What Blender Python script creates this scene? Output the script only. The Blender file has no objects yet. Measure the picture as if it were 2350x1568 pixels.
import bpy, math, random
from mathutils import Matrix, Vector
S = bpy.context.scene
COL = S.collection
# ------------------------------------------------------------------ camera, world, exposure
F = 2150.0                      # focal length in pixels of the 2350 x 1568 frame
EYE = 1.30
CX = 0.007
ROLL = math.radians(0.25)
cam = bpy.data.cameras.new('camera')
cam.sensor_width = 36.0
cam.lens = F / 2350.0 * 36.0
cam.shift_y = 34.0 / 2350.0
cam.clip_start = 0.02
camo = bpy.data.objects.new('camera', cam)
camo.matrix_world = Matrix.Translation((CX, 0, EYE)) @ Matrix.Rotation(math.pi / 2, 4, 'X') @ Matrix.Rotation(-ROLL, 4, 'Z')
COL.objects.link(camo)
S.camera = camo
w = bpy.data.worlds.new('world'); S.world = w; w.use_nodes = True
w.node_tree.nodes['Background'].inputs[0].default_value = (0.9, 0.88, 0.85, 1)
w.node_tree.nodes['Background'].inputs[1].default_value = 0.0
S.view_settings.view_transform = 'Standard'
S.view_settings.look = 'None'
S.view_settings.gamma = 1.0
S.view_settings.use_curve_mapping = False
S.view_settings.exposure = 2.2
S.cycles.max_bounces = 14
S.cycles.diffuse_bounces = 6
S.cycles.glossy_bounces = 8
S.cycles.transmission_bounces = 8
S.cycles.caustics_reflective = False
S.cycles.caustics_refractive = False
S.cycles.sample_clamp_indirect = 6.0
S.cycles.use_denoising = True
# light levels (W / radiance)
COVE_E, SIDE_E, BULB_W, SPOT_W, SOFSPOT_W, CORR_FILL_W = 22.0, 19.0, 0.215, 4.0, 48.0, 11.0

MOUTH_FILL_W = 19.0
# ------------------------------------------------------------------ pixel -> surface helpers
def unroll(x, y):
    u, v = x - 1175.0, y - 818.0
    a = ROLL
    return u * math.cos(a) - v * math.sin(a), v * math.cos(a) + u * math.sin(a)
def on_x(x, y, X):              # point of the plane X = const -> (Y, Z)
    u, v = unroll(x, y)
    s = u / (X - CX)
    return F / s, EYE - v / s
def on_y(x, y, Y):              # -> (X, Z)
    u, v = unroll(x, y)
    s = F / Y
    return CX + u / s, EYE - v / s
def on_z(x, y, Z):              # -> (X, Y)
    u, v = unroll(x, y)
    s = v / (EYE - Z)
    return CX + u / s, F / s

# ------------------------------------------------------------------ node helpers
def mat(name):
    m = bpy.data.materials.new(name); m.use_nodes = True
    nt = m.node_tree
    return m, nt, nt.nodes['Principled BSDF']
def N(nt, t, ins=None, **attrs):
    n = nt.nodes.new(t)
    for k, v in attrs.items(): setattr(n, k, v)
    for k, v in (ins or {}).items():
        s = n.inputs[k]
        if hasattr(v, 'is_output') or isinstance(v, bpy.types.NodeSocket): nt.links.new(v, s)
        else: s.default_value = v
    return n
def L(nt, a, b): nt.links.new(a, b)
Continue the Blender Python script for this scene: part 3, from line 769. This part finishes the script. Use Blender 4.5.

• _WHAT YOU HAVE TO DO_:
Give a word-for-word copy of the records.

• _RESULT FOR THIS TASK_:
What Blender Python script creates this scene? Output the script only. The Blender file has no objects yet. Measure the picture as if it were 2350x1568 pixels.
import bpy, math, random
from mathutils import Matrix, Vector
S = bpy.context.scene
COL = S.collection
# ------------------------------------------------------------------ camera, world, exposure
F = 2150.0                      # focal length in pixels of the 2350 x 1568 frame
EYE = 1.30
CX = 0.007
ROLL = math.radians(0.25)
cam = bpy.data.cameras.new('camera')
cam.sensor_width = 36.0
cam.lens = F / 2350.0 * 36.0
cam.shift_y = 34.0 / 2350.0
cam.clip_start = 0.02
camo = bpy.data.objects.new('camera', cam)
camo.matrix_world = Matrix.Translation((CX, 0, EYE)) @ Matrix.Rotation(math.pi / 2, 4, 'X') @ Matrix.Rotation(-ROLL, 4, 'Z')
COL.objects.link(camo)
S.camera = camo
w = bpy.data.worlds.new('world'); S.world = w; w.use_nodes = True
w.node_tree.nodes['Background'].inputs[0].default_value = (0.9, 0.88, 0.85, 1)
w.node_tree.nodes['Background'].inputs[1].default_value = 0.0
S.view_settings.view_transform = 'Standard'
S.view_settings.look = 'None'
S.view_settings.gamma = 1.0
S.view_settings.use_curve_mapping = False
S.view_settings.exposure = 2.2
S.cycles.max_bounces = 14
S.cycles.diffuse_bounces = 6
S.cycles.glossy_bounces = 8
S.cycles.transmission_bounces = 8
S.cycles.caustics_reflective = False
S.cycles.caustics_refractive = False
S.cycles.sample_clamp_indirect = 6.0
S.cycles.use_denoising = True
# light levels (W / radiance)
COVE_E, SIDE_E, BULB_W, SPOT_W, SOFSPOT_W, CORR_FILL_W = 22.0, 19.0, 0.215, 4.0, 48.0, 11.0

MOUTH_FILL_W = 19.0
# ------------------------------------------------------------------ pixel -> surface helpers
def unroll(x, y):
    u, v = x - 1175.0, y - 818.0
    a = ROLL
    return u * math.cos(a) - v * math.sin(a), v * math.cos(a) + u * math.sin(a)
def on_x(x, y, X):              # point of the plane X = const -> (Y, Z)
    u, v = unroll(x, y)
    s = u / (X - CX)
    return F / s, EYE - v / s
def on_y(x, y, Y):              # -> (X, Z)
    u, v = unroll(x, y)
    s = F / Y
    return CX + u / s, EYE - v / s
def on_z(x, y, Z):              # -> (X, Y)
    u, v = unroll(x, y)
    s = v / (EYE - Z)
    return CX + u / s, F / s

# ------------------------------------------------------------------ node helpers
def mat(name):
    m = bpy.data.materials.new(name); m.use_nodes = True
    nt = m.node_tree
    return m, nt, nt.nodes['Principled BSDF']
def N(nt, t, ins=None, **attrs):
    n = nt.nodes.new(t)
    for k, v in attrs.items(): setattr(n, k, v)
    for k, v in (ins or {}).items():
        s = n.inputs[k]
        if hasattr(v, 'is_output') or isinstance(v, bpy.types.NodeSocket): nt.links.new(v, s)
        else: s.default_value = v
    return n
def L(nt, a, b): nt.links.new(a, b)
Continue the Blender Python script for this scene: part 3, from line 769. This part finishes the script. Use Blender 4.5.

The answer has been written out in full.